Examines the question of loyalty to confidential news sources.
30 April 2009
Warning: Spoilers
The movie clearly states at the beginning that it is a fictional story "inspired" by real events. As I watched it I was reminded of Vanessa Leggett who a few years ago spent almost 6 months in a Houston jail because she refused before a Grand Jury to reveal her notes on a story she was researching on accused wife-murderer Robert Angleton. She never relented and was released only when the Grand Jury was dismissed.

Here Kate Beckinsale is news reporter Rachel Armstrong. She is about to break a very big story of a fellow local mom who she claims is a secret CIA agent who often has special assignments in foreign countries. The movie opens with an assassination attempt on the POTUS, as a catalyst for her case, but it turns out to be only loosely relevant.

As the movie unfolds we don't know the identity of Rachel's source, and she tells no one, not even her husband or her lawyer. Our only clue is when she says that her source "wasn't aware of the revelation." That in itself is puzzling. Was her source drunk, or drugged? We only find out at the very end, and when we do it forces us to re-think our reaction to the whole story.

Good as a special prosecutor is Matt Dillon as Patton Dubois. He contends that refusing to reveal sources with national security implications is a crime for which Rachel could be imprisoned. Alan Alda is Alan Burnside, the fancy lawyer hired by Rachel's newspaper to get her off. Angela Bassett is her editor, Bonnie Benjamin. David Schwimmer is Rachel's husband, Ray Armstrong.

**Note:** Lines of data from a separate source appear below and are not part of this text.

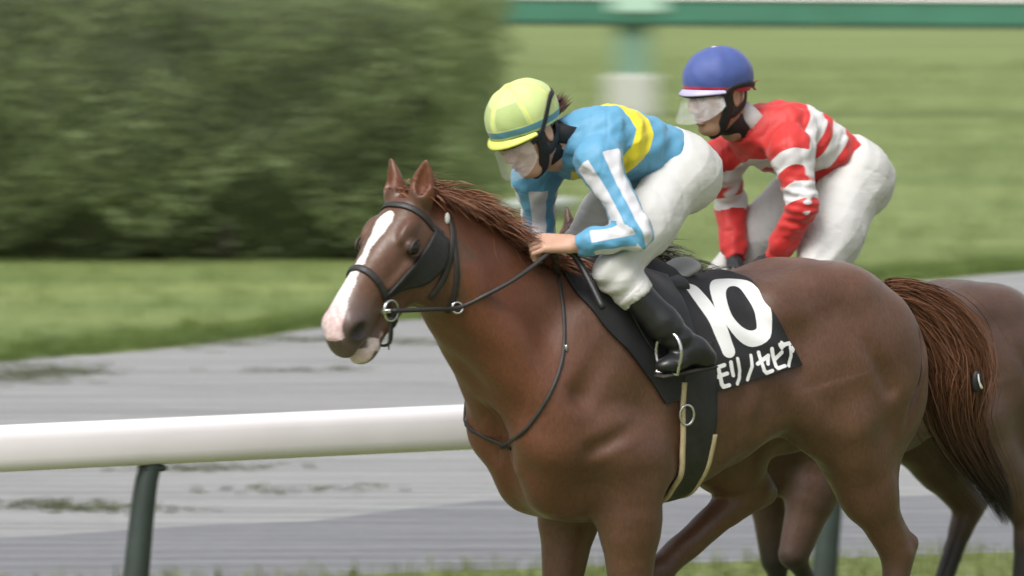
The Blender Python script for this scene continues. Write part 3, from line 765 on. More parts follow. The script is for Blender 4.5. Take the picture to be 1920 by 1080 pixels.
def make_mane(f, hp, Mh, mat, parent, crest, n=1500, seed=3, blow=(-.6, -.2, .1), length=.11, fore=True):
    rng = np.random.default_rng(seed); C = catmull(crest, 60); paths = []
    for i in range(n):
        t = rng.uniform(0, 1); c = C[int(t * 59)]
        p0 = c + np.array([rng.normal(0, .010), rng.normal(0, .014), 0]); q = f.cast(p0 + np.array([.0, 0, .25]), (0, 0, -1), .6)
        if q is None: continue
        q = q - np.array([0, 0, .004]); side = -1 if rng.uniform() < .45 else 1
        L = length * rng.uniform(.5, 1.25) * (1.15 - .35 * t); st = rng.uniform(.2, 1.0)
        g = rng.uniform(.5, 1.0)
        d0 = unit(np.array([blow[0] * st, side * rng.uniform(.2, .8), .55 * rng.uniform(.2, 1.1)]) + rng.normal(0, .15, 3))
        d1 = unit(np.array([blow[0] * 1.1, side * .9, -g]) + rng.normal(0, .22, 3))
        s = np.linspace(0, 1, 7)[:, None]
        P = q + L * (d0 * s + (d1 - d0) * s ** 2 * .55)
        # stay outside the neck
        for k in range(2, 7):
            dd = f.sample(P[k])
            if dd < .004: P[k] = P[k] + f.grad(P[k]) * (.006 - dd)
        paths.append(P)
    if fore:
        for i in range(50):
            q = hp(rng.uniform(-.01, .05), rng.normal(0, .018), .03); q = f.cast(q + Mh[:, 2] * .1, -Mh[:, 2], .3)
            if q is None: continue
            L = rng.uniform(.03, .06); d0 = unit(Mh[:, 2] * .45 + Mh[:, 1] * rng.normal(.1, .35) + np.array([-.2, 0, .5])); d1 = unit(Mh[:, 0] * .6 + Mh[:, 1] * rng.normal(.2, .4) + np.array([-.5, 0, .2]))
            s = np.linspace(0, 1, 7)[:, None]; P = q + L * (d0 * s + (d1 - d0) * s ** 2 * .6)
            paths.append(P)
    V, F, t = strands(paths, rng.uniform(.0018, .0045, len(paths)))
    return mesh_obj('mane', V, F, mat, parent, attrs={'along': t})
def make_tail(path, radii, mat, parent, n=2200, seed=4, m=14, wisps=.12):
    rng = np.random.default_rng(seed); C = catmull(path, 60); Rr = np.interp(np.linspace(0, 1, 60), np.linspace(0, 1, len(radii)), radii)
    T = np.gradient(C, axis=0); T /= np.linalg.norm(T, axis=1)[:, None]; N = np.cross(T, (0, 1, 0)); N /= np.linalg.norm(N, axis=1)[:, None]; B = np.cross(T, N)
    paths = []
    for i in range(n):
        a = rng.uniform(0, 2 * math.pi); r = math.sqrt(rng.uniform()); t0 = rng.uniform(0, .22); t1 = min(1.0, t0 + rng.uniform(.40, .80)) if rng.uniform() < .75 else rng.uniform(.85, 1.0)
        tw = rng.normal(0, .8); fl = 1 + (rng.exponential(.25) if rng.uniform() < .3 else 0) + (rng.uniform(.3, 1.2) if rng.uniform() < .02 else 0); w1, w2 = rng.uniform(0, 6.28, 2)
        ts = np.linspace(t0, t1, m); P = []
        for j, tt in enumerate(ts):
            k = tt * 59; k0 = min(int(k), 58); f_ = k - k0; c = C[k0] * (1 - f_) + C[k0 + 1] * f_; rr = (Rr[k0] * (1 - f_) + Rr[k0 + 1] * f_) * r
            u = j / (m - 1); rr = rr * (1 + (fl - 1) * u); an = a + tw * u + .12 * math.sin(7 * u + w1)
            p = c + rr * (N[k0] * math.cos(an) + B[k0] * math.sin(an)) + .006 * u * np.array([math.sin(9 * u + w2), math.sin(8 * u + w1), math.cos(7 * u + w2)])
            P.append(p)
        paths.append(P)
    V, F, t = strands(paths, rng.uniform(.0012, .0034, len(paths)))
    # colour runs along the tail, not along each hair
    P = np.asarray(paths); d = ((V[:, None, :1] * 0)); kk = np.tile(np.linspace(0, 1, m), n)
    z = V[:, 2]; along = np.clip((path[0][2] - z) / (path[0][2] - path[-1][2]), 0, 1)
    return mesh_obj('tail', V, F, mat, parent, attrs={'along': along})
M_mane1 = mat_hair('chestnut_mane', (.150, .058, .030), (.200, .085, .046))
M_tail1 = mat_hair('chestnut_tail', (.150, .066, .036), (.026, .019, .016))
L1 = H1.at
crest1 = [HP1(-.01, 0, -.03)] + [L1(px, py, .03) for px, py in ((835, 372), (880, 402), (925, 440), (965, 478), (1010, 505), (1060, 520))]
make_mane(F1, HP1, MH1, M_mane1, horse1, crest1, 2900, length=.15)
tail_px = [(1655, 548), (1700, 562), (1745, 600), (1778, 660), (1785, 720), (1795, 790), (1830, 860), (1868, 920), (1890, 985)]
tail1_path = [L1(px, py, -.005 - .0 * i) for i, (px, py) in enumerate(tail_px)]
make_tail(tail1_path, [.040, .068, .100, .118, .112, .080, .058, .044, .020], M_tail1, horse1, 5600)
# black tail tag with a pale mark, tied into the hair
c = L1(1832, 715, .12)
tg = mesh_obj('tail_tag', *sphere_vf(c, (.020, .012, .034)), simple('tail_tag_black', (.015, .015, .017), .5), horse1)
mesh_obj('tag_mark', *tube(catmull([c + (.006, .014, .024), c + (.004, .0165, 0), c + (-.008, .0150, -.022)], 8), [.0015, .002, .003, .003, .003, .004, .005, .003], 6), simple('tag_white', (.75, .75, .72), .5), tg)

# ================================================================== TACK OF THE CHESTNUT
CAM1 = H1.loc(CAMP)
def hit(px, py, f=F1, fr=H1):
    o = fr.loc(CAMP); d = ray(px, py) @ fr.R; return f.cast(o, d, 22.5, 16.0)
M_black = simple('black_leather', (.018, .018, .020), .42, var=.25, scale=40, bumpk=.15)
M_strap = simple('dark_strap', (.026, .024, .024), .5, var=.25, scale=40, bumpk=.15)
M_steel = simple('bit_steel', (.62, .62, .62), .22, 1.0, var=.05)
def surf(x, phi, f=F1, zc=1.20, rmax=.52):
    """outermost surface point round the trunk at x, angle phi from the spine (left positive); arrays"""
    x, phi = np.broadcast_arrays(np.asarray(x, float), np.asarray(phi, float)); r = np.linspace(rmax, .04, 240)
    dy, dz = np.sin(phi), np.cos(phi)
    P = np.stack([np.broadcast_to(x[..., None], x.shape + (240,)), dy[..., None] * r, zc + dz[..., None] * r], -1)
    v = f.sample(P) < 0; k = np.argmax(v, -1); k = np.maximum(k, 1)
    r0 = r[k]; return np.stack([x, dy * r0, zc + dz * r0], -1)
def xphi(p, zc=1.20): return p[0], math.atan2(p[1], p[2] - zc)
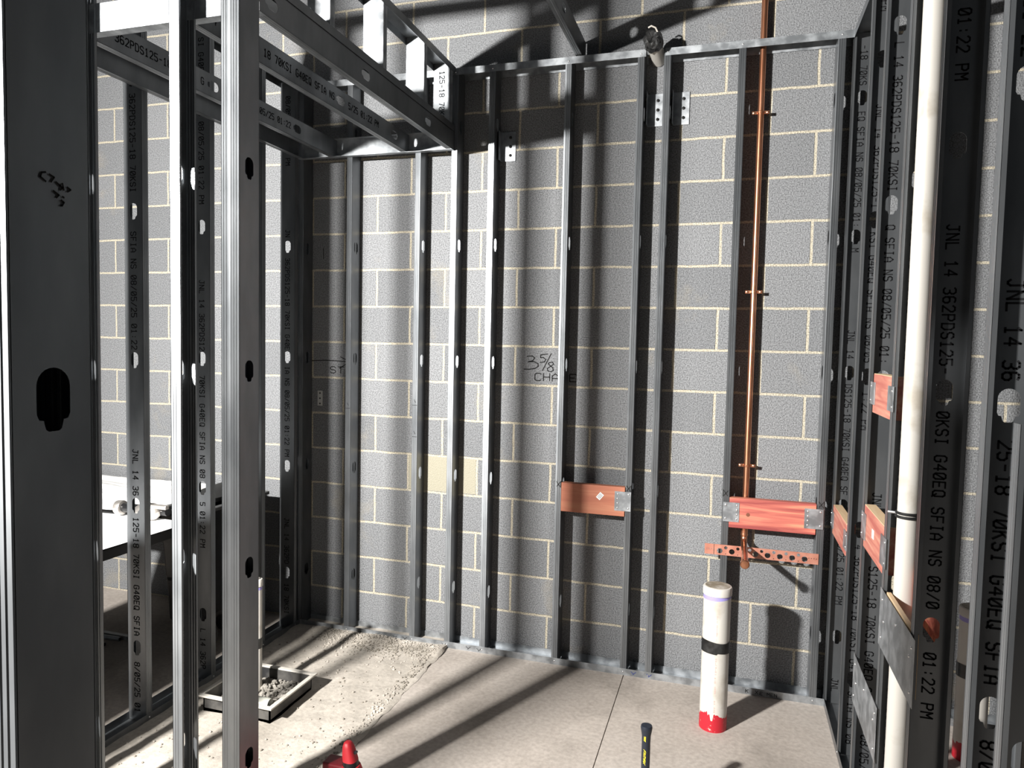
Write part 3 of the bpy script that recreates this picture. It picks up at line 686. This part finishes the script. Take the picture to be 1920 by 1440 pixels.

The story is not as clear-cut as some want to make it. There is legitimate concern that both sides are right. Reporters surely must have the right to protect their sources, but are reporters right to dig for "news" which may endanger others and compromise national security? After the whole story was told, I found myself siding with the US Government, to me Rachel, given the circumstances of her "source" was wrong to pursue it and publish the story just to bring attention to herself.

SPOILERS: As the movie begins we see Rachel, a school room-mother, riding the bus with small children. As two boys begin to bicker Rachel ends up next to young Allison Van Doren who sees Rachel typing on a notebook computer and says her dad writes also. Soon the little girl tells Rachel that her parents argue because mom is in the CIA and had to go to Argentina recently, to investigate the role of that government in the POTUS assassination attempt. That was Rachel's source, which she later confirmed from a half-drunk man at a backyard party. Her story was published, eventually a crazed man shot and killed the little girl's mother, Rachel was in prison almost a year, and finally bargained herself to a two-year sentence, presumably finally for revealing that her source was the young daughter.